Today is National Birth Mother's Day. I am having some mixed feelings about it that I figured I'd share with all of you lovelies.
Well let's try again. I wrote a huge rambling paragraph to try to explain my feelings and it was even more convoluted than my brain. Maybe a list is the trick.
-Cordie's BM is a mother, pure and simple, she has as much right to celebrate on Mother's Day as anyone
-Separate days imply inequality, that there is a different level of "motherness" depending on whether you are parenting or not
-Cordie's mom has other children. What if Cordie wants to celebrate with them one day? I don't want her to feel like she has to celebrate her BM on Saturday while other children celebrate her on Sunday, because her siblings are somehow different.
-It brings an already potentially painful day into the spotlight by declaring "Hey, here is a day all about how you are a BM, but apparently not a mother because you have a different day." Guess what? Everyone is aware of the status of things thanks. We are trying to build a family and relationships with Cordie's birth parents on a basis of equality, not constantly pointing out our different roles. That hurts everyone.
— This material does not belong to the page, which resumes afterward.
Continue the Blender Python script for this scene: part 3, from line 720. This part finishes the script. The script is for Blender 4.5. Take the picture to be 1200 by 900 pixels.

-This seems like yet another Hallmark holiday that has been invented for additional sales.
Here is the one caveat as I see it:
-If Cordie's BM wants to celebrate BM's Day to feel special, by George we will! Hopefully one day I can talk to her about this and see how she feels and what makes her happiest. Until then, I will celebrate her on Mother's Day because I don't want her to feel separate or different.
This is all totally my opinion and every adoption situation is different. This is my disclaimer, so no yelling.